MIND
What You Let In Becomes Who You Become
20 mins ago
Joel Van Rossum
How Your Inputs Are Forming Your Inner World, Whether You Notice or Not
Most men are trying to fix the fruit of their lives — the stress, the outbursts, the fatigue — without ever paying attention to the root. But the fruit isn’t the problem. The root is your input — what you consume, what you listen to, what you scroll, and what you silently agree with day after day.
We underestimate just how easily the mind is formed.
You may think you’re choosing what to think about.
But more often than not, your thoughts are simply a reflection of what you’ve been exposed to.
“Above all else, guard your heart, for everything you do flows from it.”
— Proverbs 4:23
And while your heart may be where your emotions live, your inputs shape how your heart operates.
Guarding your heart begins with watching what you let into your mind.
You Are Not as Independent as You Think
Culture celebrates individualism — being your own man, making your own decisions, carving your own path. But the irony is: most of our decisions are just reactions to what we’ve been filled with.
What you watch forms your imagination.
What you listen to forms your emotions.
What you scroll forms your sense of identity and comparison.
What you consume consistently — becomes conviction subconsciously.
“Do not be deceived: ‘Bad company corrupts good character.’”
— 1 Corinthians 15:33
It’s not just about people. It’s about company — and the content we keep company with.
Whether that’s the constant stream of cynicism online, the self-exalting message of influencers, or even the subtle negativity in a group chat, every input is either lifting your thoughts toward clarity or lowering them toward confusion.
And over time, you don’t just hear what’s false — you believe it.
You live from it.
And eventually, you defend it.
Your Feed Is Forming You
One of the greatest lies of our time is that “it’s just content.”
No — it’s formation.
It’s spiritual, psychological, and emotional shaping — and it’s happening to you whether you notice or not.
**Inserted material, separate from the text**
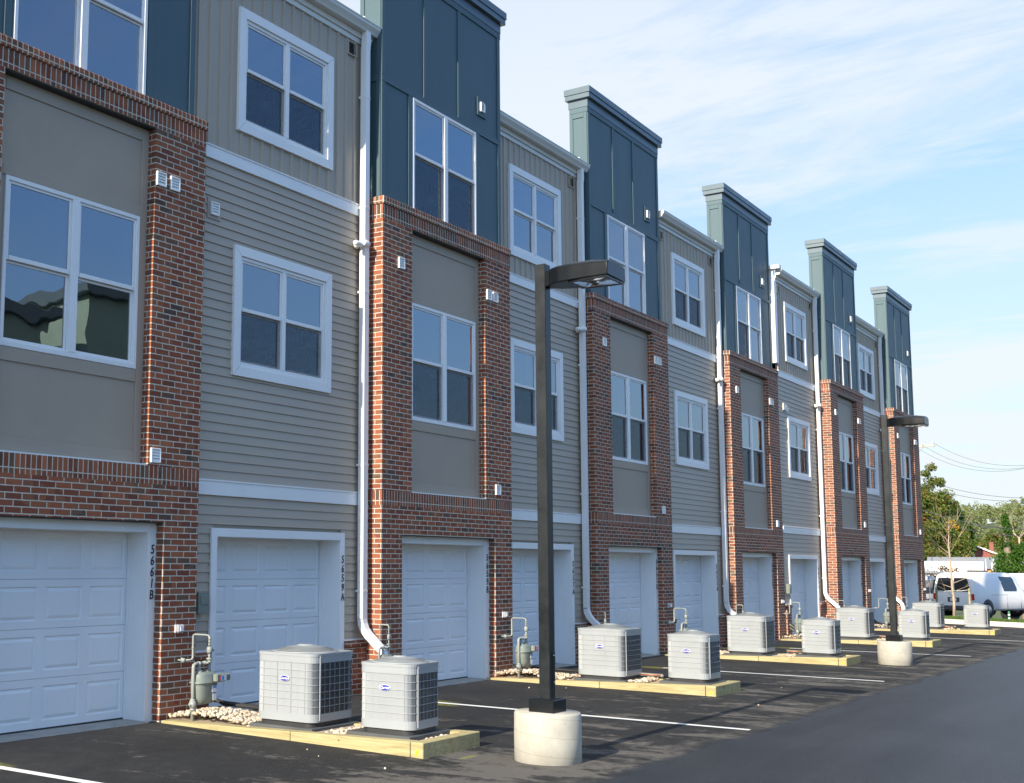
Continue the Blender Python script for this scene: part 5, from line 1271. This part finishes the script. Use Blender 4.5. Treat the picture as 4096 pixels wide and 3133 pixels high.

“The eye is the lamp of the body. If your eyes are healthy, your whole body will be full of light.”
— Matthew 6:22
Jesus didn’t say the eyes reflect your thoughts — He said they fuel them.
What you look at long enough, you’ll eventually live from.
And if you’re always filling your vision with chaos, comparison, lust, outrage, or sarcasm, don’t be surprised when peace is nowhere to be found.
The Freedom Is in the Filter
You don’t need to live paranoid about what’s out there.
You just need to decide what you’re going to allow in.
“Finally, brothers, whatever is true, whatever is noble, whatever is right, whatever is pure, whatever is lovely... think about such things.”
— Philippians 4:8
This isn’t about legalism or living in a bubble.
It’s about clarity.
It’s about being a man whose thoughts aren’t hijacked every time he picks up his phone or walks through his front door.
You have the right to guard your intake.
You have the power to pause a video, end a conversation, or delete an app.
And when you do, you’re not being overly spiritual — you’re choosing to be formed in the light, not shaped in the shadows.
“Good and evil both increase at compound interest. That is why the little decisions you and I make every day are of such infinite importance.”
— C.S. Lewis, Mere Christianity
Formation doesn’t happen all at once — it happens through what you feed yourself day after day.
Every small intake is making you more grounded or more scattered.
More aligned or more anxious.
More whole or more divided.
Reflection Questions:
What inputs have I allowed to shape me more than God’s truth lately?
Where have I dismissed content or conversations as harmless — when they’re quietly clouding my thinking?
What would it look like to filter my inputs based on what’s true, pure, and worth thinking about?
🔥 Scripture-Based Action Step:
This week, run a full input audit. Here’s how:
Read Philippians 4:8 slowly, then write each word across a journal page:
True. Noble. Right. Pure. Lovely. Admirable.Under each word, list what current inputs in your life do not match that word.
(Apps, shows, podcasts, group chats, habits, environments.)Choose two to cut out completely for 7 days.
Replace those moments with Scripture (audio Bible, journaling, worship, silence).
At the end of the week, ask:
What did I think more clearly about once the fog was removed?
“Do not be conformed to this world, but be transformed…”
— Romans 12:2
What you let in will eventually become who you are.
So be a man who filters wisely — because peace isn’t found in the silence.
It’s forged in what you allow to speak.